Sleep was elusive. I felt my headache acutely, and the other two, who had been arguing about not feeling the altitude, clearly were susceptible, especially Jacob. I barely slept and tried to decide whether or not to continue on in the morning (or rather, night, as Felix had informed us that we would be waking up at one AM).
Without Jacob, David and I could each rope up with one guide. I was very pleased to get Felix, with whom I had developed a rapport. As we started up, it was extremely dark—we even lacked starlight, which couldn’t penetrate through the clouds. The two pairs hiked close to each other, headlamps all on. I found it very difficult lacking a sense of how far we needed to travel. I only knew that we had about 700 meters of vertical ascent remaining.
We were on glacier now, and from time to time, Felix would point out crevasses to the right or left. Some were small, while others gaped. One was named “the hotel.” The hiking wasn’t particularly interesting, just plodding along our route, known as the “auto-pista” due to its well-traveled, wide treadway. Below us, we could see a few lights from climbers who had started from the other refugio. Every now and then we would stop for a bit of water and banter. I ate a Snickers bar or two and hoped the tube of my Camelpak wouldn’t freeze (it did, eventually, much to my chagrin, but I at least had a wide-necked Nalgene).
The clouds did eventually clear, and I began to get a sense of the large ridges around us. After a couple hours, I began to tire. My steps were harder, and I took longer breaks. Felix, however, seemed not to feel the altitude at all. I never saw him eat or drink anything during the climb save for coca leaves. Luis had a sip of my water, and that was all. I, in contrast, was constantly thirsty.
Then Felix told me we were just below the summit. We climbed a final, steeper pitch, and then to my surprise, we stood atop a knife edge (the Polish Ridge, named for someone who fell off of it). There were serious drops on both sides, not quite vertical, but in the realm of 60-70 degrees. One side, I believe, was Huayna Potosi’s south face, which is a couple of thousand feet long. A small path ran to the official summit, a couple hundred yards away. Several other climbers and their guides were pushing past me to move toward the summit. At this point, I decided I had gone far enough, much to Felix’s disappointment. However, he obeyed my request to stop, and I sat, panting, soaking in the altitude and the sense of the void next to me. It was still dark, but the eastern sky was just beginning to lighten.
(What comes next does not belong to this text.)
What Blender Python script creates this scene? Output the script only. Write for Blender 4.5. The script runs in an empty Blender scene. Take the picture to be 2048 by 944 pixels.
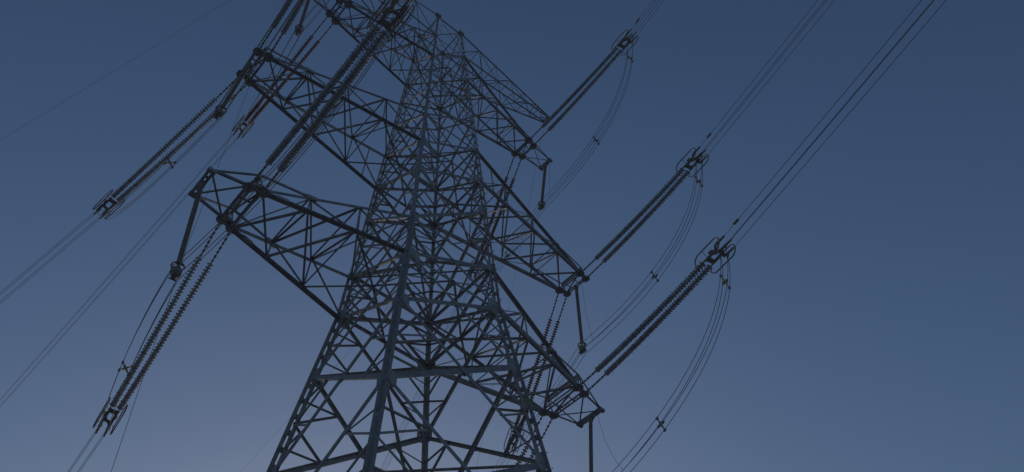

David and his guide made it down about twenty minutes later. Meanwhile, I packed up my gear, knowing that while he and Jacob got their things together, I would have plenty of time to gaze around at the surrounding peaks. We eventually got going, Felix and Luis anxious to get down to meet their new clients, and David falling rather quickly behind. His bag was poorly packed, but he was so tired, he didn’t care. When we stopped to take off our crampons, Felix simply shouldered his pack so that we could descend more quickly.